* WHAT IS EXPECTED: Make an exact copy of all the data.
------------------------------------------------------------------------
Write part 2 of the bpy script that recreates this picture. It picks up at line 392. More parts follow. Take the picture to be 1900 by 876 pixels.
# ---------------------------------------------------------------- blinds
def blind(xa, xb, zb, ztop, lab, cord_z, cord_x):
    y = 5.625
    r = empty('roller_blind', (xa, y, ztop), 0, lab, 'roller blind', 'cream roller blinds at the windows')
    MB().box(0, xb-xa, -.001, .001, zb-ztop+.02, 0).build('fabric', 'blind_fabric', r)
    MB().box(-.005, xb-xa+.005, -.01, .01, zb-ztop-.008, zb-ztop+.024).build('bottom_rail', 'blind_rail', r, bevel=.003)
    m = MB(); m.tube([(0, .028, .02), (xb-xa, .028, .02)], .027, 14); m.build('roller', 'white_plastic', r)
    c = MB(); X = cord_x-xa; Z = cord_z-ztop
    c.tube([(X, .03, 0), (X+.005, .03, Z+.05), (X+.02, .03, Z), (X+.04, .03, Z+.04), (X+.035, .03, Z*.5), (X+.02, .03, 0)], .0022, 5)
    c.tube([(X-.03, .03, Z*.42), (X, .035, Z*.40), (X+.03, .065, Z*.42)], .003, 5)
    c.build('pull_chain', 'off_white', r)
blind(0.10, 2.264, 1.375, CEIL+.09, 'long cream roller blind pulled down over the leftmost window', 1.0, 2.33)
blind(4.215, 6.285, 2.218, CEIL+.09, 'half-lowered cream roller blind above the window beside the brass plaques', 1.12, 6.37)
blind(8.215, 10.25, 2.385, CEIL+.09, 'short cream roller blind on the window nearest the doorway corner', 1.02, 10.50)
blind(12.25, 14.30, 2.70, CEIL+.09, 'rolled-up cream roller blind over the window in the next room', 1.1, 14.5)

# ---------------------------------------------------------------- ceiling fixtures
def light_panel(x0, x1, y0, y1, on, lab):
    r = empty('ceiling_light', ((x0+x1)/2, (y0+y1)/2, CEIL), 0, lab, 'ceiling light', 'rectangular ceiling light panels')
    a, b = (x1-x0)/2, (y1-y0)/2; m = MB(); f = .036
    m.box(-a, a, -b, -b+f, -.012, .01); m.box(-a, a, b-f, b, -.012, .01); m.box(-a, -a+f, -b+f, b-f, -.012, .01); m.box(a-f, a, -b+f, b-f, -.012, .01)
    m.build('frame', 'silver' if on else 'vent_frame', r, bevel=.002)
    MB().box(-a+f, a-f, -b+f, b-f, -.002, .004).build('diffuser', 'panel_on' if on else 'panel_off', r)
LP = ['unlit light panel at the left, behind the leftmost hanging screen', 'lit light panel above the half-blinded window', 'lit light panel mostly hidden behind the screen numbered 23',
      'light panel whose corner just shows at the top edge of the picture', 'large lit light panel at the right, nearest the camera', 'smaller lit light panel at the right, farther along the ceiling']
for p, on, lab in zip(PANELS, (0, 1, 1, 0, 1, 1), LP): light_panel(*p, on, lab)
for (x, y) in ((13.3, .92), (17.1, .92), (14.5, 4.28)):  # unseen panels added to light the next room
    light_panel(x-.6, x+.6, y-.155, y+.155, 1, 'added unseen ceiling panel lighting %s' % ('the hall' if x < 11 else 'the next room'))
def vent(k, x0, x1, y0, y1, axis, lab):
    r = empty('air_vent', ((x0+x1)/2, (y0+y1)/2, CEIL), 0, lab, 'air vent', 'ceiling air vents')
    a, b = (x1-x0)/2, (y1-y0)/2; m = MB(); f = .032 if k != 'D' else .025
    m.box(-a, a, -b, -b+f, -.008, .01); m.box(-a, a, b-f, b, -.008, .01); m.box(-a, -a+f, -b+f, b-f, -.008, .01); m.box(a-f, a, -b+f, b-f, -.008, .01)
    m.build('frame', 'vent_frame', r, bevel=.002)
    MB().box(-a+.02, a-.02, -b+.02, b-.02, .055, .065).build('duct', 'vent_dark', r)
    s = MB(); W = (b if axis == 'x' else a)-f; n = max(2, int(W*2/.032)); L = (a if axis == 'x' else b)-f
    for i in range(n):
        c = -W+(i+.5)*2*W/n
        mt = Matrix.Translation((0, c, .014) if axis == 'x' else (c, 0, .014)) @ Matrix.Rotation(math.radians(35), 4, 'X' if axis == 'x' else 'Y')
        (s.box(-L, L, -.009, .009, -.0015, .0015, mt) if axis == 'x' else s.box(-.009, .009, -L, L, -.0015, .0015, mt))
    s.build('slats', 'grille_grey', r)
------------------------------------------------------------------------
* THE ANSWER:
Write part 2 of the bpy script that recreates this picture. It picks up at line 392. More parts follow. Take the picture to be 1900 by 876 pixels.
# ---------------------------------------------------------------- blinds
def blind(xa, xb, zb, ztop, lab, cord_z, cord_x):
    y = 5.625
    r = empty('roller_blind', (xa, y, ztop), 0, lab, 'roller blind', 'cream roller blinds at the windows')
    MB().box(0, xb-xa, -.001, .001, zb-ztop+.02, 0).build('fabric', 'blind_fabric', r)
    MB().box(-.005, xb-xa+.005, -.01, .01, zb-ztop-.008, zb-ztop+.024).build('bottom_rail', 'blind_rail', r, bevel=.003)
    m = MB(); m.tube([(0, .028, .02), (xb-xa, .028, .02)], .027, 14); m.build('roller', 'white_plastic', r)
    c = MB(); X = cord_x-xa; Z = cord_z-ztop
    c.tube([(X, .03, 0), (X+.005, .03, Z+.05), (X+.02, .03, Z), (X+.04, .03, Z+.04), (X+.035, .03, Z*.5), (X+.02, .03, 0)], .0022, 5)
    c.tube([(X-.03, .03, Z*.42), (X, .035, Z*.40), (X+.03, .065, Z*.42)], .003, 5)
    c.build('pull_chain', 'off_white', r)
blind(0.10, 2.264, 1.375, CEIL+.09, 'long cream roller blind pulled down over the leftmost window', 1.0, 2.33)
blind(4.215, 6.285, 2.218, CEIL+.09, 'half-lowered cream roller blind above the window beside the brass plaques', 1.12, 6.37)
blind(8.215, 10.25, 2.385, CEIL+.09, 'short cream roller blind on the window nearest the doorway corner', 1.02, 10.50)
blind(12.25, 14.30, 2.70, CEIL+.09, 'rolled-up cream roller blind over the window in the next room', 1.1, 14.5)

# ---------------------------------------------------------------- ceiling fixtures
def light_panel(x0, x1, y0, y1, on, lab):
    r = empty('ceiling_light', ((x0+x1)/2, (y0+y1)/2, CEIL), 0, lab, 'ceiling light', 'rectangular ceiling light panels')
    a, b = (x1-x0)/2, (y1-y0)/2; m = MB(); f = .036
    m.box(-a, a, -b, -b+f, -.012, .01); m.box(-a, a, b-f, b, -.012, .01); m.box(-a, -a+f, -b+f, b-f, -.012, .01); m.box(a-f, a, -b+f, b-f, -.012, .01)
    m.build('frame', 'silver' if on else 'vent_frame', r, bevel=.002)
    MB().box(-a+f, a-f, -b+f, b-f, -.002, .004).build('diffuser', 'panel_on' if on else 'panel_off', r)
LP = ['unlit light panel at the left, behind the leftmost hanging screen', 'lit light panel above the half-blinded window', 'lit light panel mostly hidden behind the screen numbered 23',
      'light panel whose corner just shows at the top edge of the picture', 'large lit light panel at the right, nearest the camera', 'smaller lit light panel at the right, farther along the ceiling']
for p, on, lab in zip(PANELS, (0, 1, 1, 0, 1, 1), LP): light_panel(*p, on, lab)
for (x, y) in ((13.3, .92), (17.1, .92), (14.5, 4.28)):  # unseen panels added to light the next room
    light_panel(x-.6, x+.6, y-.155, y+.155, 1, 'added unseen ceiling panel lighting %s' % ('the hall' if x < 11 else 'the next room'))
def vent(k, x0, x1, y0, y1, axis, lab):
    r = empty('air_vent', ((x0+x1)/2, (y0+y1)/2, CEIL), 0, lab, 'air vent', 'ceiling air vents')
    a, b = (x1-x0)/2, (y1-y0)/2; m = MB(); f = .032 if k != 'D' else .025
    m.box(-a, a, -b, -b+f, -.008, .01); m.box(-a, a, b-f, b, -.008, .01); m.box(-a, -a+f, -b+f, b-f, -.008, .01); m.box(a-f, a, -b+f, b-f, -.008, .01)
    m.build('frame', 'vent_frame', r, bevel=.002)
    MB().box(-a+.02, a-.02, -b+.02, b-.02, .055, .065).build('duct', 'vent_dark', r)
    s = MB(); W = (b if axis == 'x' else a)-f; n = max(2, int(W*2/.032)); L = (a if axis == 'x' else b)-f
    for i in range(n):
        c = -W+(i+.5)*2*W/n
        mt = Matrix.Translation((0, c, .014) if axis == 'x' else (c, 0, .014)) @ Matrix.Rotation(math.radians(35), 4, 'X' if axis == 'x' else 'Y')
        (s.box(-L, L, -.009, .009, -.0015, .0015, mt) if axis == 'x' else s.box(-.009, .009, -L, L, -.0015, .0015, mt))
    s.build('slats', 'grille_grey', r)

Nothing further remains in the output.